Cette fortune de mer est une expérience particulièrement difficile à vivre, et je ne réalise pas bien encore tout ce qu’il vient de se passer. Cependant je tiens à remercier très sincèrement l’ensemble des personnes et organismes qui ont pris part à ma récupération et à celle de mon bateau : Ouessant Trafic, le cross Corsen, l’équipage du Falcon 50 et le cross Jobourg pour la coordination des opérations, l’équipage du ravitailleur allemand Frankfurt Am Main pour ma récupération et avoir pris soin de moi, la SNSM de Goury (La Hague) pour le transbordement à Cherbourg, la SNSM de Lanildut - Porspoder pour la tentative de récupération de mon bateau.

 

J’ai également une chance immense d’être entourée par des personnes exceptionnelles : Elise et Armand qui sont venus me chercher à Cherbourg – quelle joie de voir des visages familiers au cœur de cette mésaventure. Pifou, mon cousin, qui a coordonné les opérations avec le cross Corsen, Météo France & la SNSM pour le suivi de dérive et la récupération de mon bateau.

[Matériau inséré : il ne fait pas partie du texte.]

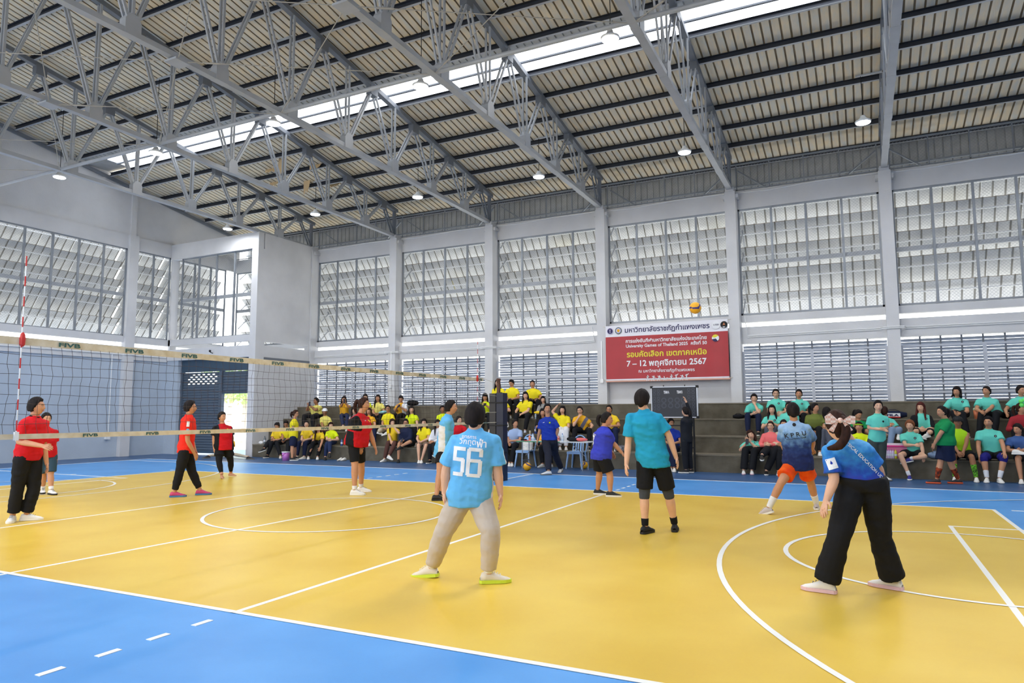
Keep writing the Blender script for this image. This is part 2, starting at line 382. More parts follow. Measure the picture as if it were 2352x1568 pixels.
SHD = mat('dark_blue_lintel', (62, 84, 104), .6)
cbx(XL, XBOX - .3, YX + .2, YX + .3, 3.05, 3.5, 'lintel', SHD)
cbx(XL - .2, XL + .6, YX + .04, YX + .35, 0, 3.5, 'jamb', PAINTB)
PX = lambda a, o, z: (a, YX + .1 + o, z)
nwin += 1; upper_window(f'window_{nwin}', PX, 0, XL + .5, XBOX - .34, 'mesh window of the projecting corner room', 2, mull=4, blades=False, z1=7.42)
def shutter(x0, x1, z0, z1, nm, lab, vents=False):
    d = struct(nm, (x0, YX + .25, 0), lab); n = int((z1 - z0) / .095); h = (z1 - z0) / n
    me = None
    for i in range(n):
        z = z0 + i * h
        if me is None:
            b = MB(); pr = [(0, 0), (-.018, .02), (-.022, .05), (-.012, .08), (0, h + .003)]
            for (ya, za), (yb, zb) in zip(pr[:-1], pr[1:]): b.add([(0, ya, za), (x1 - x0, ya, za), (x1 - x0, yb, zb), (0, yb, zb)], [(0, 1, 2, 3)])
            me = b.mesh('shutter_slat', SHUT, smooth=False)
        link('shutter_slat', me, d, (0, 0, z))
    MB().box(x0, x1, YX + .22, YX + .30, z0, z0 + .08).build('bottom_rail', SHD, d)
    if vents:
        LV = mat('painted_daylight', (255, 252, 240), .5, emit=3)  # glowing plates stand in for daylight through the slots
        for r in range(5):
            for c in range(6):
                if (r == 0 and c in (0,)): continue
                xx = x0 + .3 + c * .26 + (.13 if r % 2 else 0); zz = z1 - .08 - r * .085
                if xx < x1 - .2: MB().box(xx, xx + .11, YX + .222, YX + .229, zz - .02, zz + .012).build('vent_glow', LV, d)
shutter(XL + .65, -13.75, .06, 3.03, 'door_1', 'closed roller shutter with small vent slots, left of the bright doorway', True)
shutter(-13.62, XBOX - .3, 2.22, 3.03, 'door_2', 'half raised roller shutter above the bright doorway')
MB().box(-13.75, -13.6, YX + .18, YX + .32, 0, 3.05).build('door_post', SHUT, wc); MB().box(XL + .58, XL + .68, YX + .18, YX + .32, 0, 3.05).build('door_post', SHUT, wc)

# near wall and right end wall: unseen, openings and panels shaped for the light
wnr = struct('wall_near', label='unseen wall behind the photographer, bays opened to admit sky light')
MB().box(XL, XR, -12.85, -12.62, 0, 1.1).build('low_wall', PAINT, wnr); MB().box(XL, XR, -12.85, -12.62, ZB0, ZB1).build('ring_beam', PAINT, wnr)
for x in BAYX: MB().box(x - .15, x + .15, -12.85, -12.4, 0, 7.9).build('column', PAINT, wnr)
for i_, x in enumerate(BAYX[5:-1]): MB().box(x + .15, x + 3.85, -12.8, -12.7, 1.1, ZB0).build('panel', PAINT, wnr)  # solid panels added to these unseen bays to darken the right side
wr = struct('wall_right', label='unseen end wall beyond the right edge, closed to darken that side')
MB().box(XR, XR + .2, -12.9, 12.9, 0, 3.5).build('panel', PAINT, wr); MB().box(XR, XR + .2, -12.9, 12.9, 3.5, 8).build('upper_panel', PAINT, wr)
b = MB(); b.poly([(XR, -12.9, 8.0), (XR, 12.9, 8.0), (XR, 12.9, 9.1), (XR, 0, 11.2), (XR, -12.9, 9.1)], (.2, 0, 0)); b.build('gable', PAINT, wr, fix=True)
for y in (-8, -3, 3, 8): MB().box(XR - .15, XR, y - .2, y + .2, 0, 8).build('column', PAINT, wr)

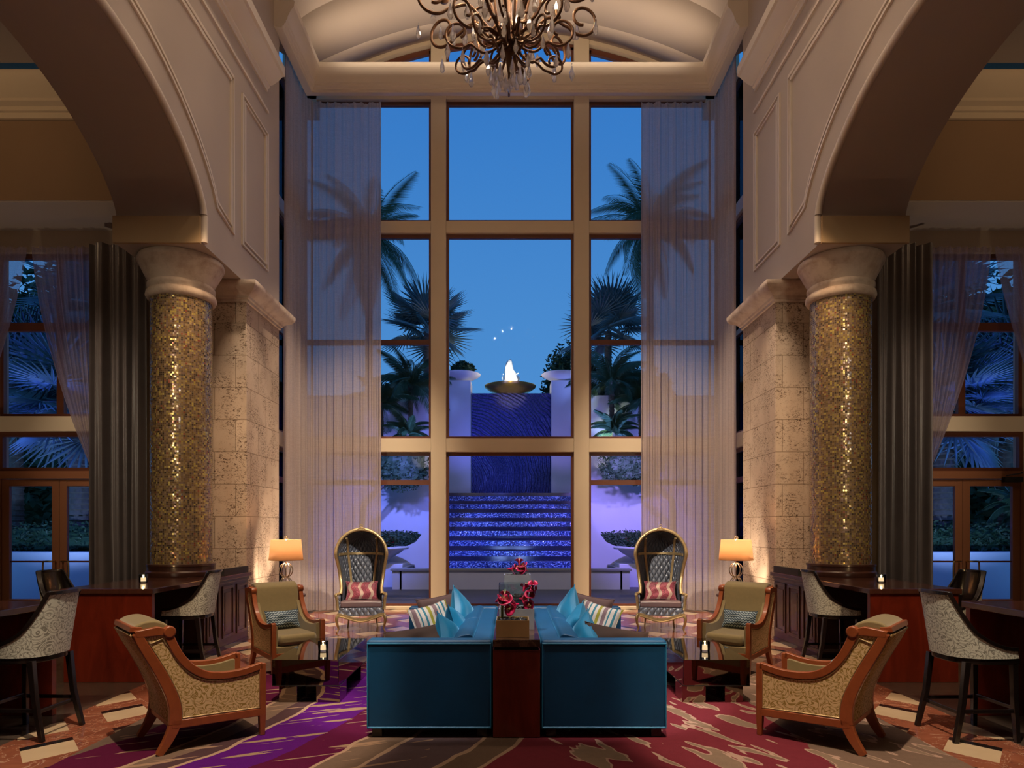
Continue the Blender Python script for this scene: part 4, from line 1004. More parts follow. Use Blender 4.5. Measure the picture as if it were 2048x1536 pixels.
# ------------------------------------------------------------------ bar stools
def stool_master(label, loc, rz):
    r = thing('bar_stool', label, 'bar stool', loc, rz)
    def plan(t_, off=0):                           # t in -1..1 round the U, 0 at the back
        a = t_*R(118)
        x = (.255+off)*math.sin(a)/max(abs(math.sin(a))**.35, .2) if abs(a) > 1e-6 else 0
        x = max(-.255-off, min(.255+off, x)); y = (.235+off)*math.cos(a)
        if abs(t_) > .62: y = (.235+off)*math.cos(.62*R(118))-(abs(t_)-.62)*.80
        return x, y
    def top(t_):
        k_ = max(0, (abs(t_)-.30)/.70); k_ = min(1, k_)
        return .715+.425*(1-k_)**2.1 if abs(t_) > .30 else 1.14
    def rake(z): return .085*max(0, (z-.6)/.5)
    def surf(off, lo=.645):
        def f(u, v):
            t_ = 2*u-1; x, y = plan(t_, off); z = lo+(top(t_)-lo)*v
            fl = 1+.10*rake(z)/.085
            return (x*(1-.02*v), y+rake(z), z)
        return f
    MB().grid(surf(0), 41, 14).build('outer_upholstery', M['grey_floral'], r, smooth=70)
    MB().grid(surf(-.03), 41, 14).build('inner_upholstery', M['ebony'], r, smooth=70)
    A, B = surf(0), surf(-.03)
    rim = MB(); pts = [tuple((Vector(A(i/60, 1))+Vector(B(i/60, 1)))/2) for i in range(61)]
    rim.bar(pts, .046, .03); rim.build('top_rail', M['ebony'], r, smooth=50, bevel=.004)
    # exposed wooden edge down both sides of the back
    seat = [plan(-1+2*i/40, -.005) for i in range(41)]
    MB().prism([(x, y+.0) for x, y in seat], .60, .645, 'xy').build('seat_frame', M['ebony'], r, smooth=40, bevel=.006)
    MB().prism([(x*.87, y*.87) for x, y in seat], .645, .72, 'xy').build('seat', M['ebony'], r, smooth=50, bevel=.02, seg=3)
    for sx in (-1, 1):
        for yy, ye in ((-.20, -.215), (.17, .27)):
            l = MB(); l.bar([(sx*.212, yy, .62), (sx*.215, yy+(ye-yy)*.35, .3), (sx*.23, ye, 0)], .046, .046, up=(0, 1, 0.01), scale=lambda k_: 1-.25*k_); l.build('leg', M['ebony'], r, smooth=30, bevel=.003)
    for a, b in (((-.225, -.208, .26), (.225, -.208, .26)), ((-.225, .205, .22), (.225, .205, .22)), ((-.225, -.208, .24), (-.225, .205, .24)), ((.225, -.208, .24), (.225, .205, .24))):
        MB().bar([a, b], .02, .03, up=(0, 0, 1)).build('stretcher', M['ebony'], r, smooth=0, bevel=.003)
    return r
ST = [(-3.86, 5.42, -92, 'black and grey floral bar stool at the nearer counter, front left of the photo'),
      (3.66, 5.40, 92, 'black and grey floral bar stool at the nearer counter, front right of the photo'),
      (-3.76, 7.92, -88, 'grey floral bar stool tucked under the nave side of the left corner bar'),
      (3.78, 7.95, 88, 'grey floral bar stool tucked under the nave side of the right corner bar'),
      (-5.12, 7.85, 80, 'dark bar stool on the door side of the left corner bar, only its back showing'),
      (5.12, 7.85, -80, 'dark bar stool on the door side of the right corner bar, only its back showing')]
st0 = None
for x, y, a, lab in ST:
    if st0 is None: st0 = stool_master(lab, (x, y, 0), R(a)); o = st0
    else: o = copy_tree(st0)
    o.location = (x, y, 0); o.rotation_euler = (0, 0, R(a)); o['label'] = lab; o['group'] = 'bar stools round the corner bars'

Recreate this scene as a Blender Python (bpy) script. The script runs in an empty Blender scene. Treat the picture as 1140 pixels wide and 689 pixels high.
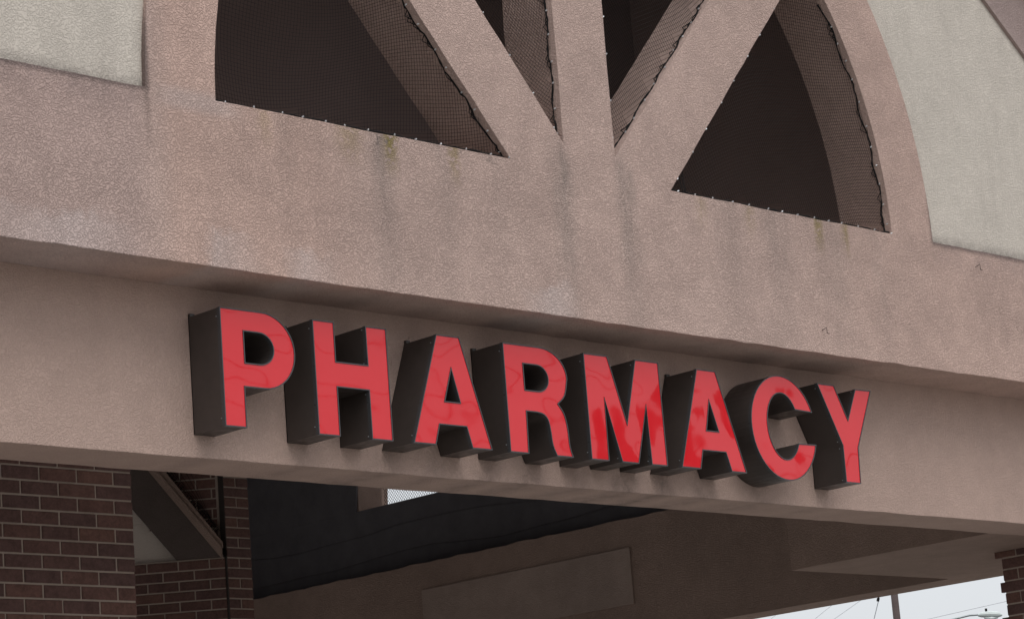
import bpy, math, random
from mathutils import Vector, Matrix
from mathutils.geometry import tessellate_polygon

sc = bpy.context.scene
C = sc.collection
U = 0.48                       # metres per unit; one unit is the cap height of the sign letters
GZ = -7.4431                   # ground level in units (letter baseline is 0)
def V(x, y, z): return Vector((x * U, y * U, (z - GZ) * U))

# ------------------------------------------------------------------ camera
cam = bpy.data.cameras.new("camera"); camo = bpy.data.objects.new("camera", cam); C.objects.link(camo)
cam.sensor_width = 36; cam.lens = 36 * 2984.46 / 1140
cam.clip_start = 0.1; cam.clip_end = 5000
R = Matrix(((0.71358017, -0.10165284, -0.69315946), (-0.69641946, -0.21051378, -0.68606405), (-0.07617926, 0.97229144, -0.22101148)))
camo.matrix_world = Matrix.Translation(V(-13.6518, -17.3350, -4.1098)) @ R.to_4x4()
sc.camera = camo

# ------------------------------------------------------------------ light
SUN_EL, SUN_AZ = math.radians(52), math.radians(205)      # azimuth clockwise from +Y
w = bpy.data.worlds.new("World"); sc.world = w; w.use_nodes = True
nt = w.node_tree; nt.nodes.clear()
out = nt.nodes.new('ShaderNodeOutputWorld'); bg = nt.nodes.new('ShaderNodeBackground'); bg.inputs[1].default_value = 0.1
sky = nt.nodes.new('ShaderNodeTexSky'); sky.sky_type = 'NISHITA'; sky.sun_disc = False
sky.sun_elevation = SUN_EL; sky.sun_rotation = SUN_AZ; sky.dust_density = 3
tc = nt.nodes.new('ShaderNodeTexCoord'); sep = nt.nodes.new('ShaderNodeSeparateXYZ')
nt.links.new(tc.outputs['Generated'], sep.inputs[0])
mr = nt.nodes.new('ShaderNodeMapRange'); mr.inputs[1].default_value = 0; mr.inputs[2].default_value = 1
mr.inputs[3].default_value = 7.2; mr.inputs[4].default_value = 18.5      # overcast sky: brighter overhead than at the horizon
nt.links.new(sep.outputs[2], mr.inputs[0])
cl = nt.nodes.new('ShaderNodeTexNoise'); cl.inputs['Scale'].default_value = 2.2; cl.inputs['Detail'].default_value = 4
nt.links.new(tc.outputs['Generated'], cl.inputs[0])
clm = nt.nodes.new('ShaderNodeMapRange'); clm.inputs[3].default_value = 0.86; clm.inputs[4].default_value = 1.14
nt.links.new(cl.outputs[0], clm.inputs[0])
mul = nt.nodes.new('ShaderNodeMath'); mul.operation = 'MULTIPLY'
nt.links.new(mr.outputs[0], mul.inputs[0]); nt.links.new(clm.outputs[0], mul.inputs[1])
vm = nt.nodes.new('ShaderNodeVectorMath'); vm.operation = 'SCALE'; vm.inputs[0].default_value = (0.975, 1.0, 1.035)
nt.links.new(mul.outputs[0], vm.inputs['Scale'])
mx = nt.nodes.new('ShaderNodeMix'); mx.data_type = 'RGBA'; mx.inputs[0].default_value = 0.86
nt.links.new(sky.outputs[0], mx.inputs[6]); nt.links.new(vm.outputs[0], mx.inputs[7])
nt.links.new(mx.outputs[2], bg.inputs[0]); nt.links.new(bg.outputs[0], out.inputs[0])
sun = bpy.data.lights.new("sun", 'SUN'); sun.energy = 0.8; sun.angle = math.radians(40); sun.color = (1, 0.97, 0.93)
suno = bpy.data.objects.new("sun", sun); C.objects.link(suno)
d = Vector((math.sin(SUN_AZ) * math.cos(SUN_EL), math.cos(SUN_AZ) * math.cos(SUN_EL), math.sin(SUN_EL)))
suno.rotation_euler = d.to_track_quat('Z', 'Y').to_euler()
sc.view_settings.view_transform = 'Standard'; sc.view_settings.look = 'None'
sc.view_settings.exposure = 0.0; sc.view_settings.gamma = 1
sc.cycles.max_bounces = 8; sc.cycles.diffuse_bounces = 5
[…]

Merci enfin à chacun de vous pour vos nombreux messages de soutien et de réconfort, ils n’atténuent malheureusement pas la douleur encore vive mais ils me touchent beaucoup.

 

Il va me falloir un peu de temps pour réaliser, accepter, prendre du recul, rebondir et …repartir, car ce qui est certain c’est que je serai de retour sur l’eau pour donner une seconde vie au projet Un Pied Au Large !

A bientôt pour de meilleures nouvelles.